Copy exactly, and only, the lines between the start of the entries below and the line containing "for a in range(3): obj('slot', box(-.045", both inclusive. Omit pictures.

**Dataset extract:**
- - -

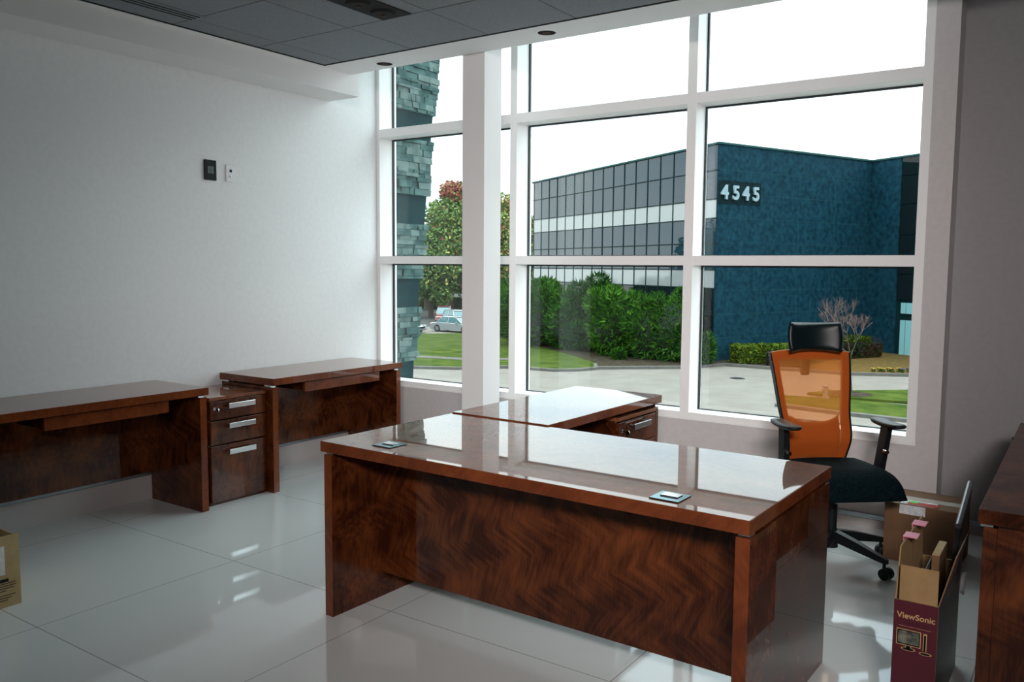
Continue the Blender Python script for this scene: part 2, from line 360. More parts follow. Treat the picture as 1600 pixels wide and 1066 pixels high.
obj('vent_plate', box(-.07, .07, -1.07, 1.07, -.004, -.0006, .001), M_CEIL, t)
for a in range(3): obj('slot', box(-.045 + .037 * a, -.029 + .037 * a, -1.04, 1.04, -.0052, -.0041), M_BLKH, t)

# wall plates
t = thing('thermostat_plate', 'black wall control plate with small grey display on the left wall', 'wall control', (0, -1.578, 2.1))
obj('plate', box(0.0005, .012, -.046, .046, -.066, .066, .003), M_BLKG, t)
d = obj('display', box(.0125, .014, -.022, .022, -.022, .024), mat('lcd_grey', (.10, .13, .13), .3), t)
for (a, b) in ((-.008, .004), (.008, -.001), (0, -.014), (.004, .014)): obj('button', box(.0145, .016, a - .0035, a + .0035, b - .003, b + .003), M_BLACK, d)
t = thing('cable_outlet_plate', 'small white jack plate right of the black control on the left wall', 'outlet', (0, -1.418, 2.092))
obj('plate', box(0.0005, .008, -.036, .036, -.057, .057, .003), M_WHITEP, t)
obj('jack', box(.0085, .011, -.008, .008, .008, .026), M_BLKH, t)
bm = bmesh.new(); tube(bm, (.0085, 0, -.018), (.016, 0, -.018), .006); obj('coax_connector', bm, M_CHROME, t)
t = thing('wall_hook', 'small black hook on the recessed wall above the right credenza', 'hook', (4.55, .2, .545))
obj('plate', box(-.018, .018, -.012, -.0005, -.03, .03, .003), M_BLACK, t)
bm = bmesh.new(); polytube(bm, [(0, -.012, .015), (0, -.035, .012), (0, -.045, -.005), (0, -.03, -.018), (0, -.012, -.016)], .005); obj('hook_arm', bm, M_BLACK, t)

# ------------------------------------------------------------------ furniture
def handle(parent, c, ln, axis):
    """flat chrome bar on two posts; axis = outward direction, +x"""
    bm = bmesh.new(); x, y, z = c
    bx(bm, x + .022, x + .030, y - ln / 2, y + ln / 2, z - .016, z + .016, .002)
    for s in (-1, 1): bx(bm, x + .0005, x + .022, y + s * (ln / 2 - .012) - .005, y + s * (ln / 2 - .012) + .005, z - .008, z + .008)
    return obj('handle', bm, M_CHROME, parent)
def lock(parent, c):
    bm = bmesh.new(); x, y, z = c
    tube(bm, (x + .0005, y, z), (x + .008, y, z), .010, seg=20)
    o = obj('lock', bm, M_CHROME, parent)
    return o
def key(parent, c):
    bm = bmesh.new(); x, y, z = c
    bx(bm, x, x + .022, y - .0012, y + .0012, z - .004, z + .004); tube(bm, (x + .030, y - .0015, z - .004), (x + .030, y + .0015, z - .004), .012, seg=16)
    bx(bm, x + .026, x + .034, y + .003, y + .0045, z - .05, z - .016)
    return obj('key', bm, M_CHROME, parent)
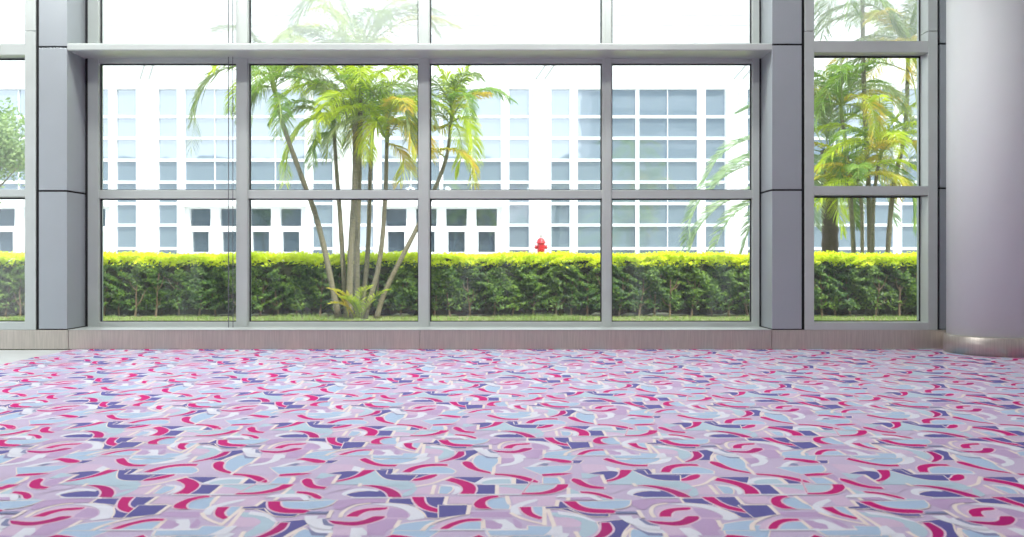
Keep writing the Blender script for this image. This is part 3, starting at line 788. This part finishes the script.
def date_palm():
    D = 20.5
    b = at(829, 270, D); b.z = 0
    pl = empty('date_palm', b); tag(pl, 'stout palm with silvery feather fronds and dark trunk behind the hedge', 'palm')
    t = trunk([b, at(830, 230, D), at(828, 150, D)], .19, .17, pl, M['bark_dark'], shaft=0, name='trunk')
    W = lambda px, py, dd=0: at(px, py, D + dd)
    SV, G, DU = M['lf_silver'], M['lf_green'], M['lf_dull']
    HAND = [
        ([(826, 150), (790, 132, -.3), (752, 138, -.6), (722, 154, -.9), (702, 184, -1)], SV, .42),
        ([(826, 152), (790, 146, -.4), (755, 154, -.8), (728, 170, -1.1), (708, 196, -1.2)], SV, .42),
        ([(826, 154), (785, 158, -.6), (745, 166, -1), (712, 186, -1.4), (692, 215, -1.5), (686, 246, -1.6)], SV, .46),
        ([(826, 155), (790, 176, -.6), (755, 190, -1.1), (722, 204, -1.4), (700, 226, -1.5), (690, 250, -1.5)], SV, .44),
        ([(826, 156), (790, 186, -.6), (757, 200, -1.2), (730, 218, -1.5), (712, 250, -1.7)], SV, .44),
        ([(826, 158), (792, 186, -.2), (768, 200, -.3), (752, 222, -.5), (742, 252, -.5)], SV, .42),
        ([(827, 150), (800, 110, .3), (770, 100, .4), (740, 112, .5)], SV, .5),
        ([(829, 150), (832, 110, -.4), (846, 80, -.6), (868, 70, -.9)], DU, .55),
        ([(829, 152), (846, 120, -.6), (872, 108, -1), (896, 122, -1.3)], SV, .5),
        ([(828, 152), (822, 110, -.2), (806, 80, -.3), (786, 70, -.3)], DU, .55),
        ([(828, 156), (815, 160, -.8), (812, 185, -1.2), (815, 225, -1.4)], SV, .5),
        ([(828, 156), (836, 165, -.8), (850, 190, -1.2), (856, 225, -1.3)], G, .5),
        ([(830, 156), (854, 160, -.2), (880, 182, -.3), (896, 222, -.3)], SV, .5),
    ]
    for i, (p, m, L) in enumerate(HAND): frond([W(*q) for q in p], pl, m, L, 75, .03, .25, vee=.45, seed=500 + i)
date_palm()

def right_palms():
    D = 18.9
    G, LM, GD, DU = M['lf_green'], M['lf_lime'], M['lf_gold'], M['lf_dull']
    b = at(868, 270, D); b.z = 0
    pl = empty('palm_cluster', b); tag(pl, 'leafy yellow green palm clump with thin stems seen through the narrow window', 'palm')
    W = lambda px, py, dd=0: at(px, py, D + dd)
    tops = []
    for p, r in (([(856, 0, 0), (852, 220, 0), (846, 150, .2), (842, 118, .3)], .05), ([(870, 0, .2), (869, 200, .2), (864, 90, .2), (862, -25, .2)], .055),
                 ([(872, 0, 0), (873, 215, 0), (876, 180, 0), (880, 158, 0)], .045), ([(884, 0, .3), (892, 200, .3), (905, 130, .3), (908, 60, .3)], .055),
                 ([(862, 0, -.2), (862, 215, -.2), (858, 190, -.2)], .04)):
        pts = [W(*q) for q in p]; pts[0] = W(p[0][0], 260, p[0][2]); pts[0].z = -.02
        tops.append(trunk(pts, r, r * .75, pl, shaft=.4))
    crown(tops[0] + Vector((0, 0, .3)), pl, 15, 2.0, [G, GD, LM, DU], .46, 21, el=(.1, 1.3))
    crown(tops[1] + Vector((0, 0, .3)), pl, 16, 2.4, [DU, G, G], .50, 22, el=(-.2, 1.3))
    crown(tops[2] + Vector((0, 0, .25)), pl, 15, 1.8, [LM, LM, GD, G], .42, 23, el=(.1, 1.3))
    crown(tops[3] + Vector((0, 0, .3)), pl, 17, 2.2, [DU, G, DU, GD], .48, 24, el=(-.1, 1.3))
    crown(tops[4] + Vector((0, 0, .2)), pl, 12, 1.6, [LM, GD, G], .40, 25, el=(.2, 1.3))
    HAND = [([(905, 70, .3), (880, 62, -.2), (850, 70, -.5), (826, 95, -.8), (812, 130, -.9)], G, .5),
            ([(908, 60, .3), (892, 20, .1), (868, 4, 0), (838, 8, -.2), (815, 30, -.3)], DU, .5),
            ([(908, 62, .3), (915, 90, -.6), (918, 130, -.9), (914, 165, -1)], DU, .5),
            ([(880, 155, 0), (862, 140, -.4), (840, 146, -.7), (818, 168, -.9)], LM, .42),
            ([(880, 155, 0), (894, 140, -.3), (910, 142, -.5), (925, 165, -.7)], GD, .40),
            ([(880, 160, 0), (898, 172, -.6), (912, 196, -.8), (918, 232, -.9)], G, .42),
            ([(858, 188, -.2), (846, 182, -.5), (838, 200, -.7), (842, 232, -.8)], LM, .38),
            ([(862, -20, .2), (880, 0, -.1), (900, 30, -.2), (916, 66, -.3)], G, .48)]
    for i, (p, m, L) in enumerate(HAND): frond([W(*q) for q in p], pl, m, L, 40, .025, .7, seed=600 + i)
right_palms()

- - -

**Answer to the problem:**
Continue the Blender Python script for this scene: part 2, from line 360. More parts follow. Treat the picture as 1600 pixels wide and 1066 pixels high.
obj('vent_plate', box(-.07, .07, -1.07, 1.07, -.004, -.0006, .001), M_CEIL, t)
for a in range(3): obj('slot', box(-.045 + .037 * a, -.029 + .037 * a, -1.04, 1.04, -.0052, -.0041), M_BLKH, t)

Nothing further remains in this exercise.